I hope this will clear up speculation as to how this Ragged Glory "Smell The Horse" edition was mastered for the new ORS box sets of CDs and more importantly the vinyl. This should also clear up some recording and subsequent mixing workflows that have been talked about on the Steve Hoffman audio forums.
The flowchart block diagram that was illustrated on his forum page (reprinted below) was very accurate with only a few exceptions. The stage monitor mix in fact did not come from the Record Plant truck at all. It was mixed originally as a setup by Tim Mulligan on the stage on a separate monitor console in the barn and came from a split of the microphones I set up for recording. The other side of the split (direct) went to the truck mic pre-amps which saw several consoles in employment. The UA "Green" board got all the guitar amp mics, the Neve BCM-10 and the API main console got the rest of the microphone inputs as well as some floater Neve 1066 modules were used for the bass guitar and amp. The individual tracks then were routed to the Sony 3324 digital multi-track tape machines.
The API sidecar was what I derived the running stereo log mix (what I listened to at all times in the truck- also called my "monitor mix", which could have caused some confusion in some of the forum threads as to what got heard on stage in the barn during recording). That same stereo mix from the API sidecar fed the DAT machine as well as the 1/4" Ampex tape machine we used for selected on the spot remixes.
When David Briggs, Neil and I mixed this album at Indigo Ranch in July of 1990 we employed a hybrid situation for mixing. That being, we captured the analog console stereo buss to two separate places. One, an Apogee first generation two channel A/D converter that then sent the newly encoded digital 44.1k sample rate/16 bit mix to a Sony BVU helical head recorder, and most importantly for this project - also to a 1/4"Ampex ATR analog two track tape machine.
We spot checked the analog mixes off of the 1/4" every now and then but the 1990 mastered album came from the 44.1k/16b digital for both the CD and later that year or the next – the vinyl as well. One has to remember that vinyl was on its way out the door back in 1990 in favor of the CD format. Vinyl then was an afterthought, at least in rock 'n roll.
Yes, the multi-track Sony 3324 tape machines were feeding their 24 channel audio through their onboard D/A converters via XLR analog snakes to the Indigo Aengus console inputs but the record was in fact mixed in analog via the console stereo buss and only captured to digital (yet again) and to two track tape. The tape gave us a mix safety at that time in case anything happened to the digital two track master mixes.

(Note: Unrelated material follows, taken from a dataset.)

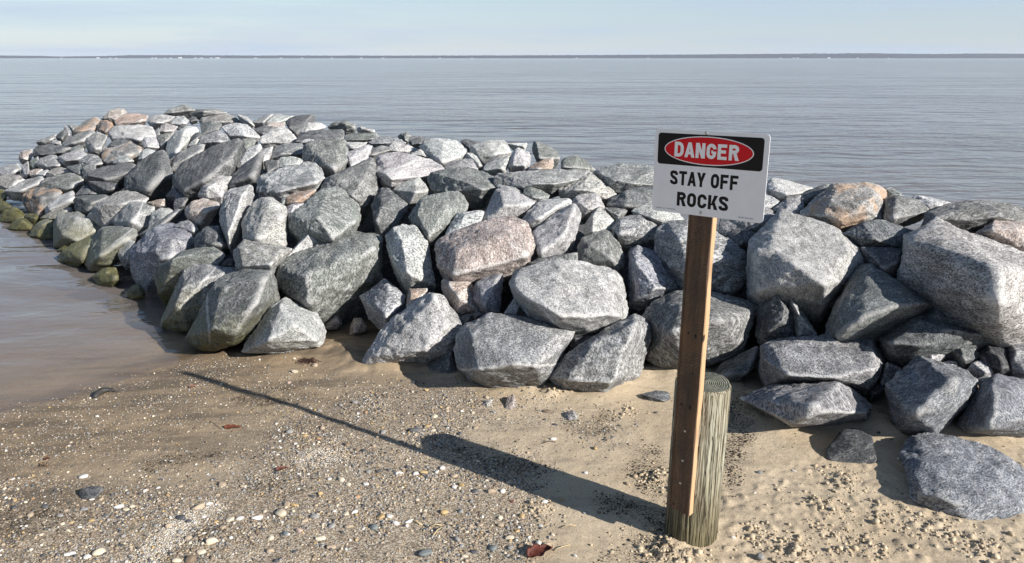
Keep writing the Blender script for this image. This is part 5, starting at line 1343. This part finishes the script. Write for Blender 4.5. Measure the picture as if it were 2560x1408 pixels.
def w_gravel(q):
    z = ground_z(q)
    pn = sstep(-0.15, 0.25, fbm(np.c_[q, 0 * z] * 3.1 + 4, 3))
    base = np.clip(sstep(-0.15, 0.10, sdf(q, GRAVEL)) + 0.25 * sstep(-0.2, 0.1, sdf(q, GRIT)), 0, 1)
    return base * (0.22 + 0.78 * pn) * (z > WZ - 0.004)
def w_grit(q):
    z = ground_z(q)
    pn = sstep(-0.2, 0.3, fbm(np.c_[q[:, 0] + .4 * q[:, 1], q[:, 1] * 2.4, 0 * z] * 2.6 + 14, 4))
    base = np.clip(sstep(-0.2, 0.05, sdf(q, GRIT)) + .06 * (q[:, 0] < 1.6), 0, 1)
    return base * (0.15 + 0.85 * pn) * (z > WZ - 0.05)
PL = [PAL[k] for k in names]
g1 = scatter('gravel', 26000, w_gravel, lambda n: np.clip(rng.lognormal(-5.75, .44, n), .0016, .0085), MT, PL, [.07, .05, .27, .05, .24, .15, .17], lev=1)
tag(g1, 'mixed tan, white and grey gravel spread over the left half of the beach', 'gravel', kind='stuff')
g2 = scatter('shell_grit', 19000, w_grit, lambda n: np.clip(rng.lognormal(-6.5, .38, n), .0008, .004), MT, PL, [.16, .16, .24, .06, .16, .12, .10], lev=1)
tag(g2, 'fine pale shell grit sprinkled over the wet and dry sand', 'grit', kind='stuff')
PALE = [pxpoly(q) for q in ('330,1408 420,1310 520,1258 552,1275 480,1330 400,1408', '735,1160 770,1130 850,1125 860,1145 800,1170')]
def w_pale(q):
    return np.maximum(sstep(-.05, .04, sdf(q, PALE[0])), .8 * sstep(-.05, .04, sdf(q, PALE[1])))
g5 = scatter('shell_grit', 5200, w_pale, lambda n: np.clip(rng.lognormal(-6.1, .36, n), .001, .004), MT, PL, [.34, .34, .18, .02, .10, .02, .02], lev=1, box=(-1.6, 0, 1.9, 3.2))
tag(g5, 'whitish patch of crushed shell grit in the gravel near the bottom edge', 'grit', kind='stuff')
def w_wrack(q):
    m = np.zeros(len(q))
    for w in WRACK: m = np.maximum(m, sstep(-0.04, 0.04, sdf(q, w)))
    z = ground_z(q)
    bg_ = 0.010 * (z > WZ + .03)
    pn = sstep(-0.12, 0.18, fbm(np.c_[q, 0 * z] * 7 + 4, 3))
    return np.clip(m * (0.15 + .85 * pn) + bg_, 0, 1)
g3 = scatter('plant_litter', 14000, w_wrack, lambda n: np.clip(rng.lognormal(-6.25, .48, n), .0007, .007), mat_tint('plant_litter', 0.9),
             [(.035, .027, .018), (.07, .052, .033), (.12, .09, .055)], [.55, .3, .15], flat=(.15, .4), lev=1, lift=0.9, box=(-2.4, 2.6, 1.85, 3.6))
tag(g3, 'black crumbs of dried plant litter on the sand round the post', 'plant litter', kind='stuff')
def w_clod(q):
    m = np.zeros(len(q))
    for px, py, rad, h in CLODS:
        c = on_level(px, py, 0)[:2]
        m = np.maximum(m, np.exp(-((q - c) ** 2).sum(1) / (rad * 1.3) ** 2))
    right = sstep(0.75, 1.1, q[:, 0]) * sstep(2.75, 2.45, q[:, 1]) * sstep(-.1, .2, fbm(np.c_[q, 0 * q[:, 0]] * 5, 3))
    return np.clip(m * .8 + right * .045, 0, 1)
g4 = scatter('sand_crumbs', 2300, w_clod, lambda n: np.clip(rng.lognormal(-5.75, .60, n), .0015, .013), MT,
             [(.41, .33, .225), (.37, .29, .195), (.45, .37, .26)], [1, 1, 1], flat=(.6, .95), lev=2, lift=0.35, box=(0.0, 2.6, 1.85, 3.6))
tag(g4, 'loose crumbs of trodden sand in the lower right and round the post', 'sand', kind='stuff')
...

I always had wanted to hear the tape mixes (same exact mix as the digital) as they would ensure that only the multi-tracks were a digital source. If one counts the path of the CD (or vinyl back then) the album would have been from microphone to CD in the format of A/D/A (mixing) to A/D again to the Apogee converter and CD (including vinyl) mastering.
By utilizing the analog tape mixes instead, the sound only went through one set of A/D converters (the Sony 3324 multi-tracks). Thus it is A/D/A for the new release of this Ragged Glory "Smell The Horse" album on vinyl, and now at a good signal to noise ratio by not fitting all the music on one LP disc but spread across three discs and with the extra songs we recorded then.
In addition, the Ampex tape machine has a slight low frequency head bump that helps the bottom end and sounds better. Also, the old 1990 vinyl was cut from a digital master whereas this edition is cut from the original analog edited to mirror exactly the original album content!
This is why Neil always puts the source guide on every record that is part of the NYA re- releases. One always knows what the mastering source is for the vinyl and CDs. In this case it says, “mastered from original analog tapes” and that is the truth. The source guide always indicates the master source, not the multi-track recording format.
Finally, the songs that were the DAT mixes on the original album had the Record Plant remote truck 1/4" tapes that also got generated at the same time with the truck DAT mixes. Same mix, and that is what i remember. That's my story and i'm sticking to it, but the brain memory does fade with time!